Retype the listing that follows, word for word.
━━━━━━━━━━
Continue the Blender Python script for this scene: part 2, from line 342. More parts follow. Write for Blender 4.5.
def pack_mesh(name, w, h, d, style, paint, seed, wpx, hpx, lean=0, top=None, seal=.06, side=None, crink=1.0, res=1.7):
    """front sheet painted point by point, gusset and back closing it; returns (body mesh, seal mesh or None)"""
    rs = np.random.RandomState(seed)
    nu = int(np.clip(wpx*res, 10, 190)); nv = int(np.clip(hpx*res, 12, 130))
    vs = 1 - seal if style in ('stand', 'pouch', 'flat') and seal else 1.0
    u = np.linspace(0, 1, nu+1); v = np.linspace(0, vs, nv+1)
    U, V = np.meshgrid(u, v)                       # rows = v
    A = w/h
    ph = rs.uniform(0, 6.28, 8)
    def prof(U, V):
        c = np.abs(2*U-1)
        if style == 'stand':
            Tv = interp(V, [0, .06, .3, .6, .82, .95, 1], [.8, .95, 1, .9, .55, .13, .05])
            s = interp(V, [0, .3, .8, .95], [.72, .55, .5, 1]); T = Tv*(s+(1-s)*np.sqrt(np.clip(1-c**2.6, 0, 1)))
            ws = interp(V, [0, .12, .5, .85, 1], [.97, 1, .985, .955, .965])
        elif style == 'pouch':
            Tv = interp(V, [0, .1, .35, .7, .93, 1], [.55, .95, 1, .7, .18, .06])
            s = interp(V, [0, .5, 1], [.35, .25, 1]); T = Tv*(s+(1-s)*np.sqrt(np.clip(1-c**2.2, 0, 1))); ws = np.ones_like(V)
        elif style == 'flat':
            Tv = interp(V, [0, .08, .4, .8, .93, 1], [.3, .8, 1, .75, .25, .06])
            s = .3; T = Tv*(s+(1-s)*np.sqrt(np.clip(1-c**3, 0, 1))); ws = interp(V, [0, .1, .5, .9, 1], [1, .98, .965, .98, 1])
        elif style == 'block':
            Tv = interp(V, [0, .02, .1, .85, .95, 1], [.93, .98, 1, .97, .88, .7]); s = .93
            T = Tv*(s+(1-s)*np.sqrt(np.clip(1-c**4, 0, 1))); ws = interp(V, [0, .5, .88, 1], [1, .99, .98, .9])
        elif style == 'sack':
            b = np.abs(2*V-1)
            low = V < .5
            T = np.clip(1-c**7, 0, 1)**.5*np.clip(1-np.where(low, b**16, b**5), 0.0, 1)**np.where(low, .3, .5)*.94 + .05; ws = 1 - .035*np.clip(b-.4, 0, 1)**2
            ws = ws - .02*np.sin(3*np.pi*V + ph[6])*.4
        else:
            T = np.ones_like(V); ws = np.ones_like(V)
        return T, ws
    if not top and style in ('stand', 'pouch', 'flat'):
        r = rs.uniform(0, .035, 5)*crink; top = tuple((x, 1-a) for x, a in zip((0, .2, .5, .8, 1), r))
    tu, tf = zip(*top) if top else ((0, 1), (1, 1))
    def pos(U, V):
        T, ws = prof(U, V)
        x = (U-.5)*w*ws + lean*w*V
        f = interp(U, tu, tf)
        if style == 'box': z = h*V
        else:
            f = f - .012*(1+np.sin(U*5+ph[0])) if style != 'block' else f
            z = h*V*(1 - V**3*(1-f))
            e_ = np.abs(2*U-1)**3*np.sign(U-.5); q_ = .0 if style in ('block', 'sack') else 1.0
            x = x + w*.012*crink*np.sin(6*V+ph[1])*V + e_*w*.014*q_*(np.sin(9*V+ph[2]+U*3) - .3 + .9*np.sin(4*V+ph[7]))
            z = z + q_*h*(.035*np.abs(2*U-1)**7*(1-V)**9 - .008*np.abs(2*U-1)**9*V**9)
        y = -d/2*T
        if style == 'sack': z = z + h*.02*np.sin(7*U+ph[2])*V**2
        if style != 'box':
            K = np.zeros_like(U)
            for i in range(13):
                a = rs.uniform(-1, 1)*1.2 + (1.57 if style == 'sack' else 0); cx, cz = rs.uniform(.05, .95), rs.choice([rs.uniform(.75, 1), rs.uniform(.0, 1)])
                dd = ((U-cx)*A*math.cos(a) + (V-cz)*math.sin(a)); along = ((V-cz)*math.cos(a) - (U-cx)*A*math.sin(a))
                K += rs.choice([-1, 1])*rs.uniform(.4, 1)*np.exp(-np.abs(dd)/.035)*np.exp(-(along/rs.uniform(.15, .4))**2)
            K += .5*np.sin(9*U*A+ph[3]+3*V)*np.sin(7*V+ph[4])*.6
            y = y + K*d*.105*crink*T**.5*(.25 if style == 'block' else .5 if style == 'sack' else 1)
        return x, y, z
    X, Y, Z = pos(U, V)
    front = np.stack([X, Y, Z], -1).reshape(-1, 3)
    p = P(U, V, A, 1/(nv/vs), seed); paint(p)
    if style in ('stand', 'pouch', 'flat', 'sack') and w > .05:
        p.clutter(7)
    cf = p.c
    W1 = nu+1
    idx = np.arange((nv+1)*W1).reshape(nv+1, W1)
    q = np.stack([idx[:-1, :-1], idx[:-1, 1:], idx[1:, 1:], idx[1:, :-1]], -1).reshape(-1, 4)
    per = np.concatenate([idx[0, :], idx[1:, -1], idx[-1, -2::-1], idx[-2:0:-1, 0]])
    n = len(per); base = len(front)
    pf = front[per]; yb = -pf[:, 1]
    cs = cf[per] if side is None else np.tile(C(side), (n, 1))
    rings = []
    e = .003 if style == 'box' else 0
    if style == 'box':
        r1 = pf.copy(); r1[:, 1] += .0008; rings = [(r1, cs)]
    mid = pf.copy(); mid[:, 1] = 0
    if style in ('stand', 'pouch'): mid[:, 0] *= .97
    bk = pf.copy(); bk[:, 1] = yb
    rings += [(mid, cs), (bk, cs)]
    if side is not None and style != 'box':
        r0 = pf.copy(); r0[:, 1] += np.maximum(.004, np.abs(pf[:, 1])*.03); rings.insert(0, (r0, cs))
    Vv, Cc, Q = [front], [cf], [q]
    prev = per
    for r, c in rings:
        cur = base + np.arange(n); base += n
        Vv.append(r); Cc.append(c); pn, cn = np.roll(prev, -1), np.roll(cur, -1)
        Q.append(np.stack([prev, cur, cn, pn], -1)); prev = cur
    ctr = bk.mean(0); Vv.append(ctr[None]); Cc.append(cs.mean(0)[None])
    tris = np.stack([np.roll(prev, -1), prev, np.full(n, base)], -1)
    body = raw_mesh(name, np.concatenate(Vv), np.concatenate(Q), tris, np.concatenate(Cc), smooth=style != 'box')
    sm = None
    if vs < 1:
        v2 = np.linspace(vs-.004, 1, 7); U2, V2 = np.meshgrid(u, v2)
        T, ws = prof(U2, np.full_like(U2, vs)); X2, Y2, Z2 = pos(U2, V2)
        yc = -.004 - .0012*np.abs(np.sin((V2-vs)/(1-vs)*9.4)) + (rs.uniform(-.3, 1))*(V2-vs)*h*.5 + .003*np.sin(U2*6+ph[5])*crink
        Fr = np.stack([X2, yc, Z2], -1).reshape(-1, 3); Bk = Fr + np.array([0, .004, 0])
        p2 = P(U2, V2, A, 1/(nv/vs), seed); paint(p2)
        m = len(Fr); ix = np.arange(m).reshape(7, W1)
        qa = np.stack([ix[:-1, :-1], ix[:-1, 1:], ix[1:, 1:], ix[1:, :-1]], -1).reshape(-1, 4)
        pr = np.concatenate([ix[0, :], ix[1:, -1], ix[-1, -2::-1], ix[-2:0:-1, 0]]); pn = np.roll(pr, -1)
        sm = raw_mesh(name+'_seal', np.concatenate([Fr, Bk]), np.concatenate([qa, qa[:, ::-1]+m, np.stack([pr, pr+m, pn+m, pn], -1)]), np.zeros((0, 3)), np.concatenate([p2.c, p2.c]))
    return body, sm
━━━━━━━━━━
> _TASK SOLUTION_:
Continue the Blender Python script for this scene: part 2, from line 342. More parts follow. Write for Blender 4.5.
def pack_mesh(name, w, h, d, style, paint, seed, wpx, hpx, lean=0, top=None, seal=.06, side=None, crink=1.0, res=1.7):
    """front sheet painted point by point, gusset and back closing it; returns (body mesh, seal mesh or None)"""
    rs = np.random.RandomState(seed)
    nu = int(np.clip(wpx*res, 10, 190)); nv = int(np.clip(hpx*res, 12, 130))
    vs = 1 - seal if style in ('stand', 'pouch', 'flat') and seal else 1.0
    u = np.linspace(0, 1, nu+1); v = np.linspace(0, vs, nv+1)
    U, V = np.meshgrid(u, v)                       # rows = v
    A = w/h
    ph = rs.uniform(0, 6.28, 8)
    def prof(U, V):
        c = np.abs(2*U-1)
        if style == 'stand':
            Tv = interp(V, [0, .06, .3, .6, .82, .95, 1], [.8, .95, 1, .9, .55, .13, .05])
            s = interp(V, [0, .3, .8, .95], [.72, .55, .5, 1]); T = Tv*(s+(1-s)*np.sqrt(np.clip(1-c**2.6, 0, 1)))
            ws = interp(V, [0, .12, .5, .85, 1], [.97, 1, .985, .955, .965])
        elif style == 'pouch':
            Tv = interp(V, [0, .1, .35, .7, .93, 1], [.55, .95, 1, .7, .18, .06])
            s = interp(V, [0, .5, 1], [.35, .25, 1]); T = Tv*(s+(1-s)*np.sqrt(np.clip(1-c**2.2, 0, 1))); ws = np.ones_like(V)
        elif style == 'flat':
            Tv = interp(V, [0, .08, .4, .8, .93, 1], [.3, .8, 1, .75, .25, .06])
            s = .3; T = Tv*(s+(1-s)*np.sqrt(np.clip(1-c**3, 0, 1))); ws = interp(V, [0, .1, .5, .9, 1], [1, .98, .965, .98, 1])
        elif style == 'block':
            Tv = interp(V, [0, .02, .1, .85, .95, 1], [.93, .98, 1, .97, .88, .7]); s = .93
            T = Tv*(s+(1-s)*np.sqrt(np.clip(1-c**4, 0, 1))); ws = interp(V, [0, .5, .88, 1], [1, .99, .98, .9])
        elif style == 'sack':
            b = np.abs(2*V-1)
            low = V < .5
            T = np.clip(1-c**7, 0, 1)**.5*np.clip(1-np.where(low, b**16, b**5), 0.0, 1)**np.where(low, .3, .5)*.94 + .05; ws = 1 - .035*np.clip(b-.4, 0, 1)**2
            ws = ws - .02*np.sin(3*np.pi*V + ph[6])*.4
        else:
            T = np.ones_like(V); ws = np.ones_like(V)
        return T, ws
    if not top and style in ('stand', 'pouch', 'flat'):
        r = rs.uniform(0, .035, 5)*crink; top = tuple((x, 1-a) for x, a in zip((0, .2, .5, .8, 1), r))
    tu, tf = zip(*top) if top else ((0, 1), (1, 1))
    def pos(U, V):
        T, ws = prof(U, V)
        x = (U-.5)*w*ws + lean*w*V
        f = interp(U, tu, tf)
        if style == 'box': z = h*V
        else:
            f = f - .012*(1+np.sin(U*5+ph[0])) if style != 'block' else f
            z = h*V*(1 - V**3*(1-f))
            e_ = np.abs(2*U-1)**3*np.sign(U-.5); q_ = .0 if style in ('block', 'sack') else 1.0
            x = x + w*.012*crink*np.sin(6*V+ph[1])*V + e_*w*.014*q_*(np.sin(9*V+ph[2]+U*3) - .3 + .9*np.sin(4*V+ph[7]))
            z = z + q_*h*(.035*np.abs(2*U-1)**7*(1-V)**9 - .008*np.abs(2*U-1)**9*V**9)
        y = -d/2*T
        if style == 'sack': z = z + h*.02*np.sin(7*U+ph[2])*V**2
        if style != 'box':
            K = np.zeros_like(U)
            for i in range(13):
                a = rs.uniform(-1, 1)*1.2 + (1.57 if style == 'sack' else 0); cx, cz = rs.uniform(.05, .95), rs.choice([rs.uniform(.75, 1), rs.uniform(.0, 1)])
                dd = ((U-cx)*A*math.cos(a) + (V-cz)*math.sin(a)); along = ((V-cz)*math.cos(a) - (U-cx)*A*math.sin(a))
                K += rs.choice([-1, 1])*rs.uniform(.4, 1)*np.exp(-np.abs(dd)/.035)*np.exp(-(along/rs.uniform(.15, .4))**2)
            K += .5*np.sin(9*U*A+ph[3]+3*V)*np.sin(7*V+ph[4])*.6
            y = y + K*d*.105*crink*T**.5*(.25 if style == 'block' else .5 if style == 'sack' else 1)
        return x, y, z
    X, Y, Z = pos(U, V)
    front = np.stack([X, Y, Z], -1).reshape(-1, 3)
    p = P(U, V, A, 1/(nv/vs), seed); paint(p)
    if style in ('stand', 'pouch', 'flat', 'sack') and w > .05:
        p.clutter(7)
    cf = p.c
    W1 = nu+1
    idx = np.arange((nv+1)*W1).reshape(nv+1, W1)
    q = np.stack([idx[:-1, :-1], idx[:-1, 1:], idx[1:, 1:], idx[1:, :-1]], -1).reshape(-1, 4)
    per = np.concatenate([idx[0, :], idx[1:, -1], idx[-1, -2::-1], idx[-2:0:-1, 0]])
    n = len(per); base = len(front)
    pf = front[per]; yb = -pf[:, 1]
    cs = cf[per] if side is None else np.tile(C(side), (n, 1))
    rings = []
    e = .003 if style == 'box' else 0
    if style == 'box':
        r1 = pf.copy(); r1[:, 1] += .0008; rings = [(r1, cs)]
    mid = pf.copy(); mid[:, 1] = 0
    if style in ('stand', 'pouch'): mid[:, 0] *= .97
    bk = pf.copy(); bk[:, 1] = yb
    rings += [(mid, cs), (bk, cs)]
    if side is not None and style != 'box':
        r0 = pf.copy(); r0[:, 1] += np.maximum(.004, np.abs(pf[:, 1])*.03); rings.insert(0, (r0, cs))
    Vv, Cc, Q = [front], [cf], [q]
    prev = per
    for r, c in rings:
        cur = base + np.arange(n); base += n
        Vv.append(r); Cc.append(c); pn, cn = np.roll(prev, -1), np.roll(cur, -1)
        Q.append(np.stack([prev, cur, cn, pn], -1)); prev = cur
    ctr = bk.mean(0); Vv.append(ctr[None]); Cc.append(cs.mean(0)[None])
    tris = np.stack([np.roll(prev, -1), prev, np.full(n, base)], -1)
    body = raw_mesh(name, np.concatenate(Vv), np.concatenate(Q), tris, np.concatenate(Cc), smooth=style != 'box')
    sm = None
    if vs < 1:
        v2 = np.linspace(vs-.004, 1, 7); U2, V2 = np.meshgrid(u, v2)
        T, ws = prof(U2, np.full_like(U2, vs)); X2, Y2, Z2 = pos(U2, V2)
        yc = -.004 - .0012*np.abs(np.sin((V2-vs)/(1-vs)*9.4)) + (rs.uniform(-.3, 1))*(V2-vs)*h*.5 + .003*np.sin(U2*6+ph[5])*crink
        Fr = np.stack([X2, yc, Z2], -1).reshape(-1, 3); Bk = Fr + np.array([0, .004, 0])
        p2 = P(U2, V2, A, 1/(nv/vs), seed); paint(p2)
        m = len(Fr); ix = np.arange(m).reshape(7, W1)
        qa = np.stack([ix[:-1, :-1], ix[:-1, 1:], ix[1:, 1:], ix[1:, :-1]], -1).reshape(-1, 4)
        pr = np.concatenate([ix[0, :], ix[1:, -1], ix[-1, -2::-1], ix[-2:0:-1, 0]]); pn = np.roll(pr, -1)
        sm = raw_mesh(name+'_seal', np.concatenate([Fr, Bk]), np.concatenate([qa, qa[:, ::-1]+m, np.stack([pr, pr+m, pn+m, pn], -1)]), np.zeros((0, 3)), np.concatenate([p2.c, p2.c]))
    return body, sm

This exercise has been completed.